* _Direction_
Print exactly the lines from the first one down to the line containing "PI = math.pi", both ends included, with no pictures and nothing else.

** BEGIN **

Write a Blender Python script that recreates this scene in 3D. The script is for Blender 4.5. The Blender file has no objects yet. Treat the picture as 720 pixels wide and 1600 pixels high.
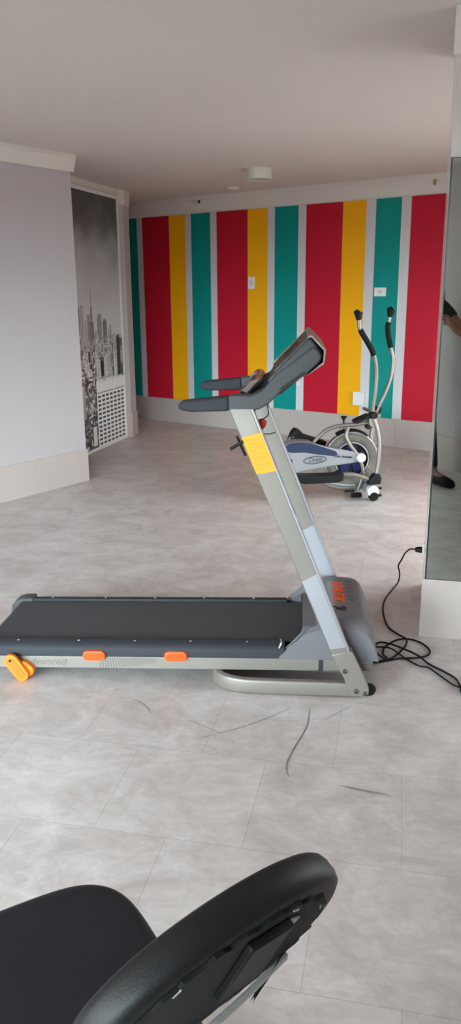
import bpy, bmesh, math, random
from mathutils import Vector, Matrix
random.seed(7)
S = bpy.context.scene
COL = S.collection
PI = math.pi

# ------------------------------------------------------------------ materials
def lin(c):
    return tuple(((v/255)/12.92 if v/255 <= 0.04045 else ((v/255+0.055)/1.055)**2.4) for v in c) + (1.0,)
def mat(name, rgb, rough=0.5, metal=0.0, var=0.06, scale=8.0, bump=0.0, coat=0.0, spec=0.5, bscale=None):
    m = bpy.data.materials.new(name); m.use_nodes = True
    nt = m.node_tree; N = nt.nodes; L = nt.links
    b = N['Principled BSDF']
    b.inputs['Roughness'].default_value = rough
    b.inputs['Metallic'].default_value = metal
    b.inputs['Coat Weight'].default_value = coat
    b.inputs['Specular IOR Level'].default_value = spec
    tc = N.new('ShaderNodeTexCoord')
    nz = N.new('ShaderNodeTexNoise'); nz.inputs['Scale'].default_value = scale; nz.inputs['Detail'].default_value = 4
    L.new(tc.outputs['Object'], nz.inputs['Vector'])
    mx = N.new('ShaderNodeMix'); mx.data_type = 'RGBA'
    c = lin(rgb)
    mx.inputs['A'].default_value = tuple(v*(1-var) for v in c[:3])+(1,)
    mx.inputs['B'].default_value = tuple(min(1, v*(1+var)) for v in c[:3])+(1,)
    L.new(nz.outputs['Fac'], mx.inputs['Factor'])
    L.new(mx.outputs['Result'], b.inputs['Base Color'])
    if bump > 0:
        n2 = N.new('ShaderNodeTexNoise'); n2.inputs['Scale'].default_value = bscale or scale*12; n2.inputs['Detail'].default_value = 3
        L.new(tc.outputs['Object'], n2.inputs['Vector'])
        bp = N.new('ShaderNodeBump'); bp.inputs['Strength'].default_value = bump; bp.inputs['Distance'].default_value = 0.004
        L.new(n2.outputs['Fac'], bp.inputs['Height']); L.new(bp.outputs['Normal'], b.inputs['Normal'])
    return m

M = {}
M['wall'] = mat('wall_paint', (180, 172, 175), 0.55, var=0.02, scale=1.2, bump=0.05)
M['wall_gloss'] = mat('semi_gloss_wall_paint', (206, 200, 197), 0.22, var=0.02, scale=1.2, coat=0.3)
M['ceil'] = mat('ceiling_paint', (214, 205, 201), 0.7, var=0.02, scale=0.8)
M['crown'] = mat('plaster_cornice', (212, 206, 200), 0.5, var=0.02)
M['white'] = mat('white_stripe_paint', (206, 202, 206), 0.45, var=0.02)
M['teal'] = mat('teal_stripe_paint', (0, 138, 132), 0.5, spec=0.25, var=0.03)
M['red'] = mat('crimson_stripe_paint', (186, 20, 46), 0.5, spec=0.25, var=0.03)
M['yellow'] = mat('yellow_stripe_paint', (244, 172, 8), 0.5, spec=0.25, var=0.03)
M['plastic_w'] = mat('white_plastic', (225, 225, 224), 0.35, var=0.01)
M['lampw'] = mat('lamp_housing', (205, 205, 196), 0.5, var=0.01)
M['silver'] = mat('silver_painted_steel', (128, 119, 113), 0.45, metal=0.3, var=0.02, scale=20, coat=0.2)
M['silver_pale'] = mat('pale_silver_painted_steel', (158, 156, 163), 0.38, metal=0.3, var=0.02, scale=20, coat=0.3)
M['tube'] = mat('grey_silver_tube', (136, 129, 123), 0.36, metal=0.6, var=0.03, scale=20)
M['dkgrey'] = mat('dark_grey_plastic', (50, 50, 55), 0.62, spec=0.15, var=0.04, bump=0.08)
M['midgrey'] = mat('mid_grey_plastic', (66, 66, 69), 0.5, spec=0.25, var=0.04, bump=0.08)
M['hood'] = mat('hood_grey_plastic', (104, 101, 106), 0.4, var=0.10, scale=5)
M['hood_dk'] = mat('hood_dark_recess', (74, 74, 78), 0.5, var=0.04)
M['belt'] = mat('black_rubber_belt', (62, 61, 65), 0.62, var=0.10, scale=6, bump=0.15, bscale=240)
M['black'] = mat('black_plastic', (13, 13, 14), 0.5, spec=0.25, var=0.05)
M['rubber'] = mat('black_rubber', (14, 14, 15), 0.7, spec=0.2, var=0.05)
M['orange'] = mat('orange_plastic', (240, 78, 14), 0.35, var=0.03)
M['amber'] = mat('amber_plastic', (222, 116, 8), 0.5, var=0.03)
M['redp'] = mat('red_plastic', (205, 25, 35), 0.35, var=0.03)
M['chrome'] = mat('chrome', (215, 215, 215), 0.15, metal=1.0, var=0.01)
M['bolt'] = mat('bolt_steel', (95, 95, 95), 0.35, metal=0.8)
M['brass'] = mat('brass', (168, 140, 84), 0.4, metal=0.6)
M['navy'] = mat('navy_plastic', (28, 40, 68), 0.35, var=0.05)
M['navy_dk'] = mat('deep_blue_plastic', (14, 22, 74), 0.35, var=0.08)
M['shroud'] = mat('shroud_grey_plastic', (136, 134, 138), 0.35, var=0.02)
M['ring'] = mat('fan_cage_grey', (122, 115, 108), 0.4, metal=0.4, var=0.06, scale=40)
M['vinyl'] = mat('black_vinyl', (30, 32, 38), 0.5, spec=0.3, var=0.07, scale=10, bump=0.12, bscale=320)
M['vinyl2'] = mat('black_vinyl_back', (20, 21, 24), 0.5, spec=0.35, var=0.10, scale=14, bump=0.12, bscale=280)
M['fabric'] = mat('black_lining_fabric', (14, 14, 17), 0.9, var=0.15, scale=30, bump=0.3, bscale=200)
M['steel_bar'] = mat('bare_steel_bar', (150, 151, 150), 0.4, metal=0.5, var=0.08, scale=30)
M['mirror_edge'] = mat('mirror_edge_black', (12, 14, 12), 0.3)
M['skin'] = mat('skin', (176, 128, 106), 0.5, var=0.05)
M['shirt'] = mat('dark_teal_shirt', (44, 58, 58), 0.8, var=0.08, bump=0.2)
M['trousers'] = mat('black_trousers', (24, 25, 31), 0.85, var=0.1, bump=0.2)
M['hair'] = mat('dark_hair', (30, 24, 20), 0.6, var=0.2, scale=60)
M['eye'] = mat('eye_white', (225, 222, 215), 0.2)
M['lip'] = mat('lips', (150, 84, 78), 0.5)

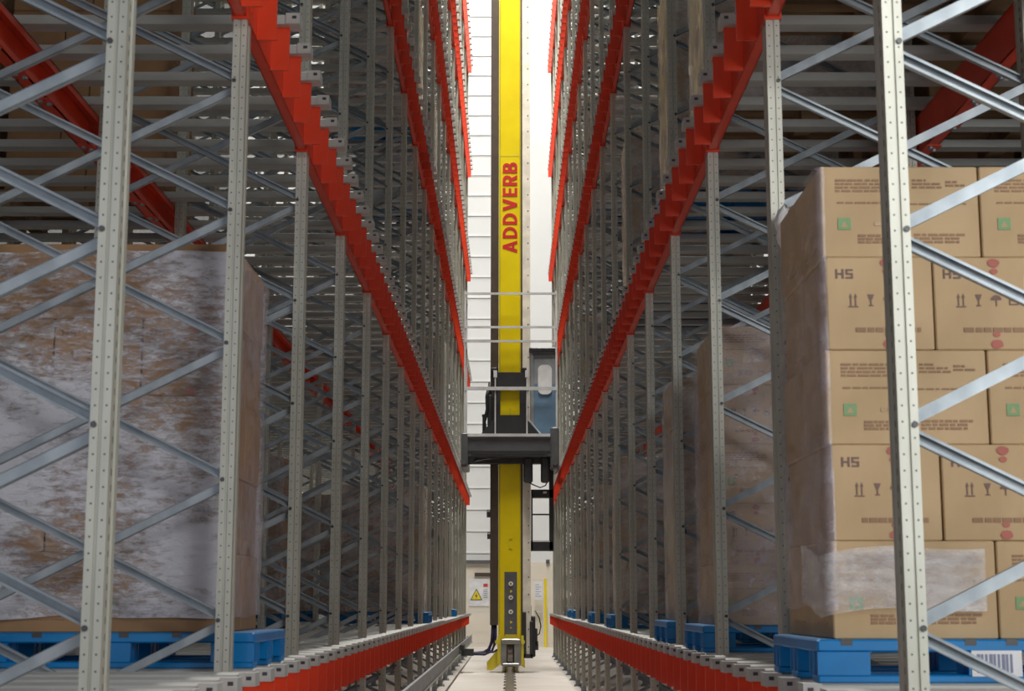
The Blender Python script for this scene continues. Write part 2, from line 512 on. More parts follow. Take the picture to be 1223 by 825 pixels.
def carton(w, kind, mats, seed, prints=True):
    rnd = random.Random(seed)
    mb = MB()
    g = 0.002
    mb.bbox(g, w - g, g, CD - g, 0.0005, CH - 0.0005, 0.004, 0)
    mb.box(g, w - g, CD / 2 - 0.03, CD / 2 + 0.03, CH - 0.002, CH + 0.0003, 4)    # tape along the lid
    if prints:
        if kind == 'long':
            for n in range(4): words(mb, 0.055, 0.055 + rnd.uniform(0.17, 0.24), 0.278 - n * 0.013, 0.007, rnd)
            for n in range(3): words(mb, 0.33, 0.33 + (0.05, 0.10, 0.11)[n], 0.278 - n * 0.013, 0.007, rnd)
            for n in range(2): words(mb, 0.45, 0.45 + (0.04, 0.075)[n], 0.272 - n * 0.013, 0.007, rnd)
            words(mb, 0.06, 0.27, 0.196, 0.006, rnd); words(mb, 0.31, 0.52, 0.192, 0.005, rnd)
            mb.box(0.06, 0.105, -0.0012, 0.001, 0.10, 0.143, 2)                    # green mark
            mb.face([(0.070, -0.0018, 0.110), (0.095, -0.0018, 0.110), (0.0825, -0.0018, 0.132)], 0)
            for n in range(3): words(mb, 0.13, 0.215, 0.075 - n * 0.012, 0.008, rnd)
            words(mb, 0.19, 0.225, 0.115, 0.014, rnd, mi=4)
            for n in range(3): words(mb, 0.33, 0.51 - n * 0.01, 0.078 - n * 0.013, 0.008, rnd)
        else:
            def rect(x, z, a, b, mi=5): mb.box(x, x + a, -0.0012, 0.001, z, z + b, mi)
            x, z = 0.035, 0.255                                                    # H S
            rect(x, z, 0.007, 0.034); rect(x + 0.022, z, 0.007, 0.034); rect(x + 0.007, z + 0.014, 0.015, 0.006)
            x += 0.036
            for dz in (0, 0.014, 0.028): rect(x, z + dz, 0.026, 0.006)
            rect(x, z + 0.020, 0.007, 0.008); rect(x + 0.019, z + 0.006, 0.007, 0.008)
            x, z = 0.08, 0.152                                                     # two arrows
            for dx in (0, 0.017):
                rect(x + dx + 0.004, z + 0.006, 0.004, 0.036)
                mb.face([(x + dx, -0.0012, z + 0.034), (x + dx + 0.012, -0.0012, z + 0.034), (x + dx + 0.006, -0.0012, z + 0.05)], 5)
            rect(x - 0.003, z, 0.035, 0.004)
            x = 0.145                                                              # goblet
            mb.face([(x, -0.0012, z + 0.046), (x + 0.008, -0.0012, z + 0.026), (x + 0.016, -0.0012, z + 0.026), (x + 0.024, -0.0012, z + 0.046)], 5)
            rect(x + 0.010, z + 0.008, 0.004, 0.02); rect(x + 0.004, z + 0.004, 0.016, 0.004)
            x = 0.20                                                               # umbrella
            mb.face([(x + 0.019 + 0.019 * math.cos(a * PI / 8), -0.0012, z + 0.026 + 0.018 * math.sin(a * PI / 8)) for a in range(9)], 5)
            rect(x + 0.017, z + 0.004, 0.004, 0.024)
            x = 0.265
            rect(x, z + 0.012, 0.004, 0.03); rect(x + 0.028, z + 0.012, 0.004, 0.03); rect(x, z + 0.008, 0.032, 0.004); rect(x + 0.008, z + 0.022, 0.016, 0.012)
            words(mb, 0.10, 0.33, 0.063, 0.016, rnd, mi=1)
            for zz, rr in ((CH - 0.022, 0.020), (CH - 0.052, 0.013), (0.02, 0.020), (0.055, 0.012)):   # red marks of the joined lid
                mb.face([(0.215 + rr * 1.1 * math.cos(a * PI / 6 + rnd.uniform(-.2, .2)), -0.0013, zz + rr * 0.8 * math.sin(a * PI / 6)) for a in range(12)], 3)
    # side print facing the aisle
    mb.box(-0.001, g + 0.001, 0.10, 0.32, 0.05, 0.056, 4)
    return mb.mesh('carton', mats)

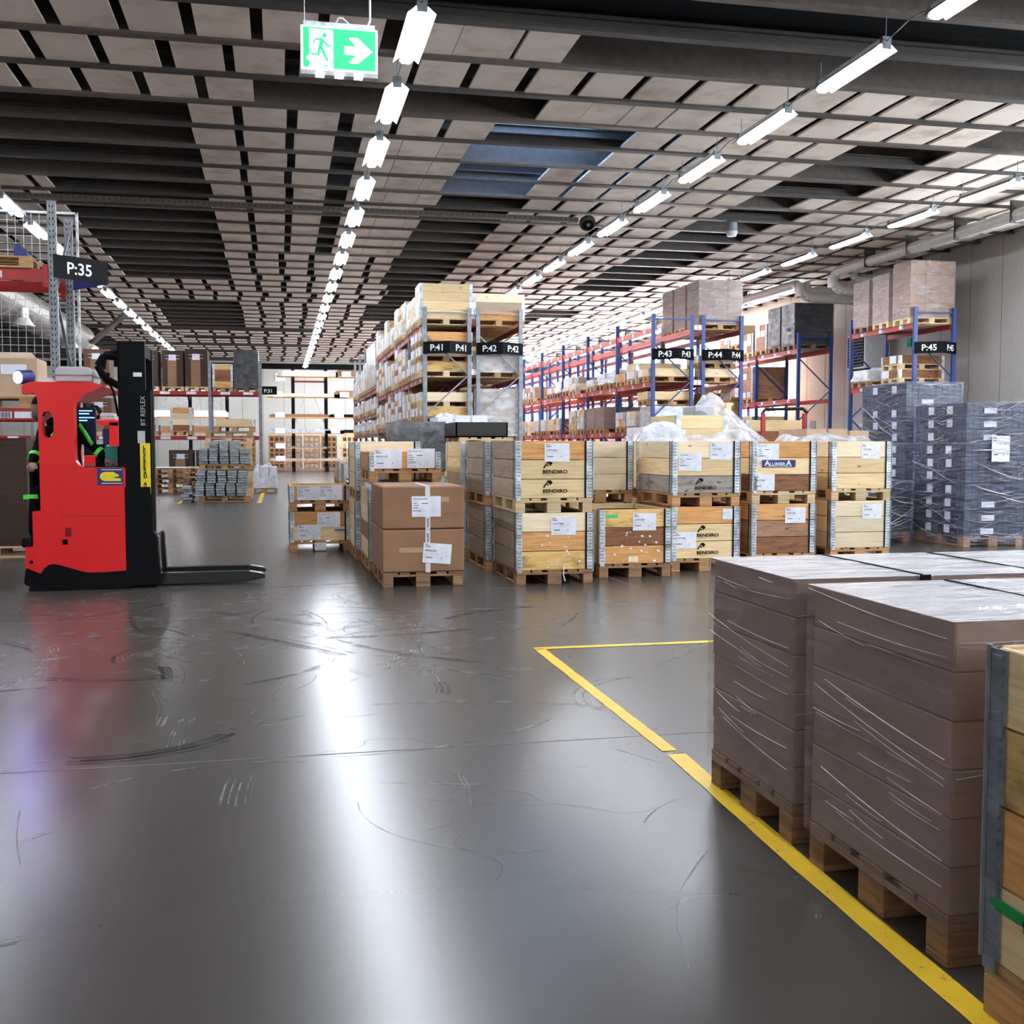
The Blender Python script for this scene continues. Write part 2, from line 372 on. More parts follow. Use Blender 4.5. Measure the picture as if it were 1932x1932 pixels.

** END **

* _Task response_
Write a Blender Python script that recreates this scene in 3D. The script is for Blender 4.5. The Blender file has no objects yet. Treat the picture as 720 pixels wide and 1600 pixels high.
import bpy, bmesh, math, random
from mathutils import Vector, Matrix
random.seed(7)
S = bpy.context.scene
COL = S.collection
PI = math.pi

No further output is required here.